Okay. And then just going back maybe six months, nine months, somewhere maybe [indiscernible] I remember, there seemed to be a little higher conviction in terms of the potential to drive, I don't know if you want to call it an up-sell or cross-sell, but take installed [indiscernible] customers, put them on the cloud and do it in fairly sizable deals, or at least some of the early indications where some of those deals could be fairly sizable, can you just kind of circle back in how you would characterize that now in terms of what you've learned since then, what the variance was or is now versus the original expectations there?

Ashutosh Roy

Management

So, qualitatively I would say that the second half of calendar 2013, we slowed down a little on actual projects getting funded on that transition but we have continued to develop those opportunities. And so, some of those are in the pipeline for us for the new calendar year now that budgets are being set for sort of these businesses to look at the migration that makes sense for them. So that's why you have seen a drop-off in actual reported results in the second half of calendar 2013.

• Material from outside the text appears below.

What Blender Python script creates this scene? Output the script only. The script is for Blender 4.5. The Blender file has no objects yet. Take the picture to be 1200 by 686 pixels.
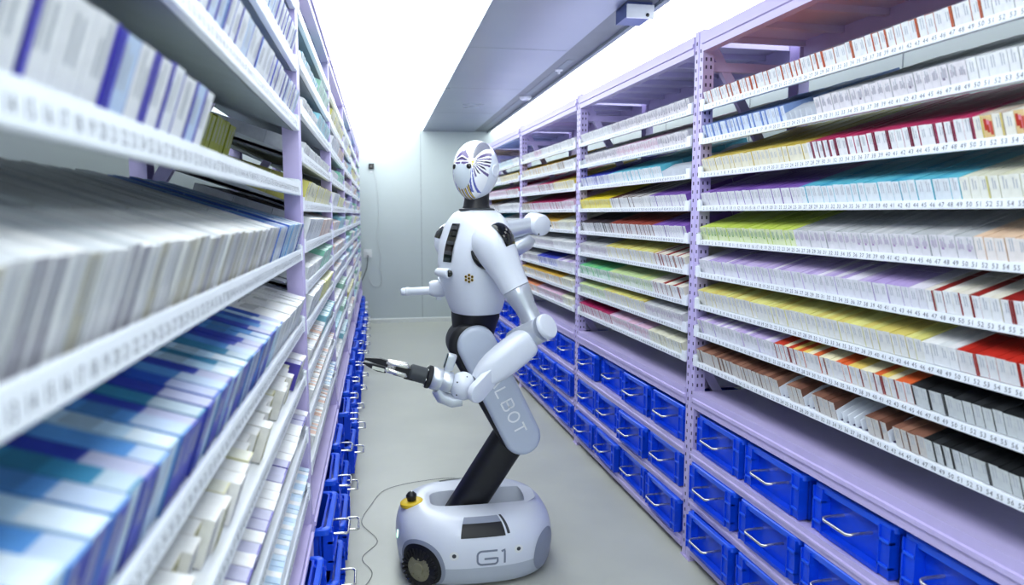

Jeff Van Rhee - Craig-Hallum Capital Group

Analyst

Got it, okay. Thank you.

Operator

Operator

There are no further questions in the queue at this time. I'd like to hand the call back over to management for closing remarks.

Ashutosh Roy

Management

Okay, I want to thank everyone for joining us today. If you have any further questions or comments, please feel free to give us a call. We look forward to talking to you again on our third quarter conference call and I will also be attending some conferences in March. So if you're there, please stop by and say hello and we'll talk to you then. Thanks.

Operator

Operator

Thank you. Ladies and gentlemen, this does conclude the eGain fiscal 2014 second quarter financial results conference call. We thank you for your participation, and at this time, you may now disconnect.